Problem to solve: Check every line of the entries that follow, and copy the ones containing "More".
--
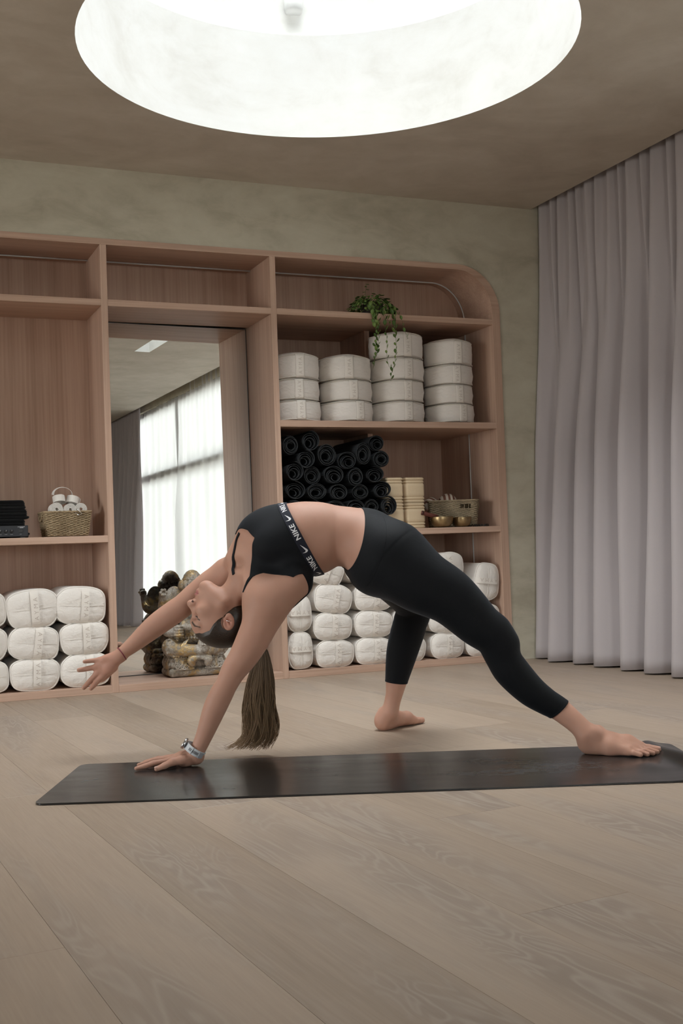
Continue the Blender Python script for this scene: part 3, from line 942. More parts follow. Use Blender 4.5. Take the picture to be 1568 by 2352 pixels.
RP = [make_roll(0.6, 6.2, .3), make_roll(2.2, 5.2, 1.1), make_roll(4.0, 6.4, .7), make_roll(5.3, 4.4, 1.3)]
rolls = [[(2.43, .908, .118, .096), (2.562, .908, .124, .096), (2.70, .906, .124, .094), (2.84, .906, .124, .094), (2.972, .908, .118, .096)],
 [(2.409, 1.000, .119, .094), (2.540, 1.000, .125, .094), (2.680, .998, .128, .094), (2.815, .998, .120, .094), (2.925, 1.000, .104, .092), (3.030, 1.004, .106, .118)],
 [(2.422, 1.106, .134, .108), (2.566, 1.098, .134, .102), (2.703, 1.092, .117, .098), (2.850, 1.090, .124, .098), (2.992, 1.102, .124, .100)],
 [(2.419, 1.219, .117, .117), (2.541, 1.196, .116, .116), (2.677, 1.196, .134, .112), (2.818, 1.182, .110, .118), (2.950, 1.196, .128, .098)],
 [(2.493, 1.292, .118, .112), (2.637, 1.318, .131, .138), (2.770, 1.284, .130, .112), (2.990, 1.290, .119, .106)],
 [(2.407, 1.374, .108, .120), (2.531, 1.402, .116, .122), (2.874, 1.325, .106, .142), (2.972, 1.390, .109, .103)]]
rown = ['bottom', 'second', 'third', 'fourth', 'fifth', 'top']
ordn = ['first', 'second', 'third', 'fourth', 'fifth', 'sixth']
k = 0
for i, row in enumerate(rolls):
    for j, (x, z, w, h) in enumerate(row):
        o = RP[k] if k < 4 else RP[(k * 7 + i) % 4].copy()
        if k >= 4: COL.objects.link(o)
        o.location = (x, .035 + .012 * math.sin(k * 2.3), z); o.scale = (w, 1, h); o.rotation_euler = (0, R(37 * k % 23 - 11), 0)
        tag(o, 'black rolled yoga mat, %s from the left in the %s row of the pile' % (ordn[j], rown[i]), 'yoga mat', 'rolled black mats piled on the shelf')
        k += 1

# ---------------------------------------------------------------- pale foam blocks
FOAM = plain('cream_foam', (.66, .53, .36), .7, .2, var=.05, sc=80.)
def block_mesh(w, d, h):
    """a block with ridged ends: rounded ridges run all the way round"""
    zs, k = [], []
    def add(z, s): zs.append(z); k.append(s)
    rid = [0, .13, .24]
    add(0, -.004); 
    for lo, hi in ((.01, .11), (.13, .225)):
        for q in np.linspace(0, PI, 5): add(lo + (hi - lo) * (1 - math.cos(q)) / 2, -.0065 + .0065 * math.sin(q))
    for q in np.linspace(0, PI, 7): add(.245 + .51 * (1 - math.cos(q)) / 2, -.004 + .0035 * min(1, math.sin(q) * 2))
    for lo, hi in ((.775, .87), (.89, .99)):
        for q in np.linspace(0, PI, 5): add(lo + (hi - lo) * (1 - math.cos(q)) / 2, -.0065 + .0065 * math.sin(q))
    add(1, -.004)
    V, F = [], []
    base = superellipse(24, 1, 1, 9)
    for z, s in zip(zs, k):
        for x, y in base: V.append((x * (w + 2 * s), y * (d + 2 * s), z * h))
    for i in range(len(zs) - 1):
        for q in range(24):
            m = (q + 1) % 24; F.append((i * 24 + q, i * 24 + m, (i + 1) * 24 + m, (i + 1) * 24 + q))
    F += [tuple(range(24))[::-1], tuple((len(zs) - 1) * 24 + q for q in range(24))]
    return V, F
bv, bf = block_mesh(.136, .20, .158)
b0 = None
for i, (x, y, z, nmz) in enumerate(((3.232, .155, C0, 'lower right one beside the seagrass basket'), (3.232, .155, C0 + .1595, 'upper right one beside the seagrass basket'), (3.098, .15, C0, 'lower left one beside the rolled mats'), (3.096, .15, C0 + .1595, 'upper left one beside the rolled mats'))):
    if b0 is None: b0 = mesh_np('yoga_block', bv, bf, FOAM); o = b0
    else: o = b0.copy(); COL.objects.link(o)
    o.location = (x, y, z + .001); o.rotation_euler = (0, 0, R(2 if i < 2 else -3)); o.scale = (1 if i < 2 else .86, 1, 1)
    tag(o, 'cream ridged foam yoga block, ' + nmz, 'yoga block', 'foam yoga blocks stacked on the shelf')

# ---------------------------------------------------------------- woven baskets
def seagrass(name, c0, c1):
    m = Mat(name, .85, spec=.15)
    n1 = m.noise(m.co(), 160., 3, .6); n2 = m.noise(m.co(), 14., 2, .5)
    m.color(m.ramp(m.math('ADD', m.math('MULTIPLY', n1, .6), m.math('MULTIPLY', n2, .4)), [(.35, c0), (.65, c1)]))
    m.bump(n1, .5, .002); return m.m
GRASS = seagrass('seagrass', (.20, .145, .085), (.44, .34, .215)); GRASS_D = seagrass('dark_seagrass', (.18, .14, .09), (.42, .335, .225))
def rect_ring(w, d, n, r=.02):
    p = superellipse(1600, w, d, 12); q = np.concatenate([p, p[:1]]); L = np.concatenate([[0], np.cumsum(np.linalg.norm(np.diff(q, axis=0), axis=1))])
    u = np.linspace(0, L[-1], n, endpoint=False); return np.stack([np.interp(u, L, q[:, 0]), np.interp(u, L, q[:, 1])], -1)
def basket(name, loc, rot, w0, d0, w1, d1, h, rows, mat, label, hole=None):
    root = tag(empty(name, loc, (0, 0, rot)), label, 'basket')
    n = 112; paths = []
    for i in range(rows):
        f = (i + .5) / rows; w = w0 + (w1 - w0) * f; d = d0 + (d1 - d0) * f
        p = rect_ring(w, d, n); ph = i % 2 * PI
        rr = h / rows * .56
        L = []
        for k, (x, y) in enumerate(p):
            if hole and abs(f - hole[2]) < hole[3] and hole[0] < x < hole[1] and y < 0:
                if len(L) > 1: paths.append((np.array(L), rr, 5, False))
                L = []; continue
            s = 1 + (.0050 / max(w, d) * 2) * math.sin(k * 2 * PI / n * 23 + ph)
            L.append((x * s, y * s, .004 + f * (h - .008) + .0012 * math.sin(k * 1.7 + i)))
        if len(L) == n: paths.append((np.array(L), rr, 5, True))
        elif len(L) > 1: paths.append((np.array(L), rr, 5, False))
    o = tubes('weave', paths, mat, root); tag(o, kind='stuff')
    rim = rect_ring(w1 + .006, d1 + .006, n)
    tubes('rim', [(np.array([(x, y, h + .001 * math.sin(k * 2.1)) for k, (x, y) in enumerate(rim)]), .0058, 6, True)], mat, root)
    sp = rect_ring(w0 * .985, d0 * .985, 34); st = rect_ring(w1 * .985, d1 * .985, 34)
    tag(tubes('stakes', [(np.array([(a[0], a[1], .004), (b[0], b[1], h)]), .0026, 4, False) for a, b in zip(sp, st)], mat, root), kind='stuff')
    box('base', -w0 / 2 + .006, w0 / 2 - .006, -d0 / 2 + .006, d0 / 2 - .006, .002, .010, mat, root)
    for sx_ in (-1, 1):
        a = np.linspace(0, PI, 14)
        tubes('handle', [(np.array([(sx_ * (w1 / 2 + .004 + .005 * math.sin(q)), .045 * math.cos(q), h - .012 - .035 * math.sin(q)) for q in a]), .005, 6, False)], mat, root)
    return root
basket('seagrass_basket', (1.091, .155, L0 + .001), 0, .218, .20, .252, .235, .136, 20, GRASS, 'small seagrass basket on the left shelf, filled with rolled cream straps')
basket('seagrass_basket', (3.560, .185, C0 + .001), R(-24), .285, .17, .315, .195, .170, 24, GRASS_D, 'darker seagrass basket with a handle hole on the right shelf behind two bowls', hole=(.045, .105, .78, .09))

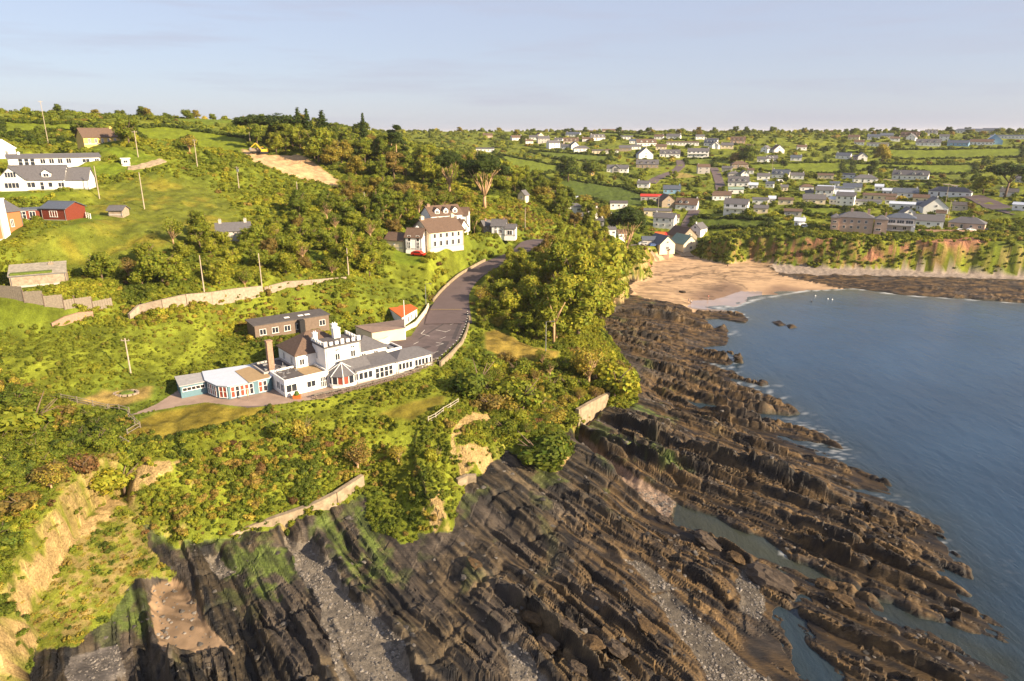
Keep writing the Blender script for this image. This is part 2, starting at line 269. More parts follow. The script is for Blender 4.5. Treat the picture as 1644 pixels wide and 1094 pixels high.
def ground_mat(name, rough, s1, v1, s2, v2, bump, spec=.25, strata=False):
    m, n, l, b = nmat(name)
    at = n.new('ShaderNodeAttribute'); at.attribute_name = 'Col'
    ge = n.new('ShaderNodeNewGeometry'); pos = ge.outputs['Position']; hs = []
    cur = at.outputs['Color']
    for s, v in ((s1, v1), (s2, v2)):
        nz = n.new('ShaderNodeTexNoise'); nz.inputs['Scale'].default_value = s; nz.inputs['Detail'].default_value = 5; nz.inputs['Roughness'].default_value = .7
        if strata:
            mp = n.new('ShaderNodeMapping'); mp.inputs['Rotation'].default_value = (0, 0, R(43)); mp.inputs['Scale'].default_value = (.22, 1, 1)
            l.new(pos, mp.inputs[0]); l.new(mp.outputs[0], nz.inputs['Vector'])
        else: l.new(pos, nz.inputs['Vector'])
        mr = n.new('ShaderNodeMapRange'); mr.inputs[1].default_value = .3; mr.inputs[2].default_value = .7; mr.inputs[3].default_value = 1 - v; mr.inputs[4].default_value = 1 + v
        l.new(nz.outputs['Fac'], mr.inputs[0])
        mx = n.new('ShaderNodeMix'); mx.data_type = 'RGBA'; mx.blend_type = 'MULTIPLY'; mx.inputs[0].default_value = 1
        l.new(cur, mx.inputs[6]); l.new(mr.outputs[0], mx.inputs[7]); cur = mx.outputs[2]; hs.append(nz.outputs['Fac'])
    l.new(cur, b.inputs['Base Color']); setin(b, Roughness=rough); b.inputs['Specular IOR Level'].default_value = spec
    bp = n.new('ShaderNodeBump'); bp.inputs['Strength'].default_value = 1; bp.inputs['Distance'].default_value = bump
    ad = n.new('ShaderNodeMath'); ad.operation = 'ADD'; l.new(hs[0], ad.inputs[0]); l.new(hs[1], ad.inputs[1]); l.new(ad.outputs[0], bp.inputs['Height']); l.new(bp.outputs[0], b.inputs['Normal'])
    return m

def add_mesh(name, V, F, m=None, col=None, smooth=False, parent=None, shared=None):
    me = bpy.data.meshes.new(name); V = np.asarray(V, 'f'); F = np.asarray(F)
    me.vertices.add(len(V)); me.vertices.foreach_set('co', V.ravel())
    k = F.shape[1]; me.loops.add(F.size); me.loops.foreach_set('vertex_index', F.ravel().astype('i'))
    me.polygons.add(len(F)); me.polygons.foreach_set('loop_start', (np.arange(len(F)) * k).astype('i'))
    me.polygons.foreach_set('use_smooth', np.full(len(F), smooth))
    me.update(calc_edges=True)
    if col is not None:
        a = me.color_attributes.new('Col', 'FLOAT_COLOR', 'POINT'); c = np.ones((len(V), 4), 'f'); c[:, :3] = col; a.data.foreach_set('color', c.ravel())
    if m: me.materials.append(m)
    o = bpy.data.objects.new(name, me); COL.objects.link(o)
    if parent: o.parent = parent
    return o

# ------------------------------------------------------------------ regions of the ground (photo outline -> plan)
def zf(f, pts): return GP([f(*p) for p in pts])
FIELDS = [zf(ZA, p) for p in ([(480,450),(700,430),(1000,470),(1150,520),(1190,590),(1000,590),(850,560),(640,530),(500,500)], [(240,270),(620,340),(620,380),(450,400),(300,380)],
  [(390,240),(940,280),(900,320),(750,310),(600,300)], [(860,128),(1300,150),(1640,158),(1640,170),(1300,178),(860,150)])]
FIELDS += [zf(ZB, p) for p in ([(680,480),(1000,470),(1640,460),(1640,560),(1050,555),(700,530)], [(200,960),(900,990),(880,1060),(170,1060)], [(1150,860),(1580,880),(1560,940),(1250,950)], [(110,430),(390,430),(370,500),(130,480)])]
FIELDS += [zf(ZC, p) for p in ([(0,470),(1200,480),(1200,560),(800,570),(740,540),(450,510),(0,550)], [(0,340),(420,340),(1640,330),(1640,415),(1000,430),(500,430),(300,380),(0,375)], [(520,640),(800,640),(760,700),(540,690)])]
FIELDS += [GP(p) for p in ([(205,203),(281,206),(402,224),(402,236),(366,242),(307,234),(230,224)], [(0,197),(164,202),(136,211),(77,213),(0,218)], [(0,222),(60,220),(130,226),(60,232)])]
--
Correct response:
Continue the Blender Python script for this scene: part 3, from line 942. More parts follow. Use Blender 4.5. Take the picture to be 1568 by 2352 pixels.
Keep writing the Blender script for this image. This is part 2, starting at line 269. More parts follow. The script is for Blender 4.5. Treat the picture as 1644 pixels wide and 1094 pixels high.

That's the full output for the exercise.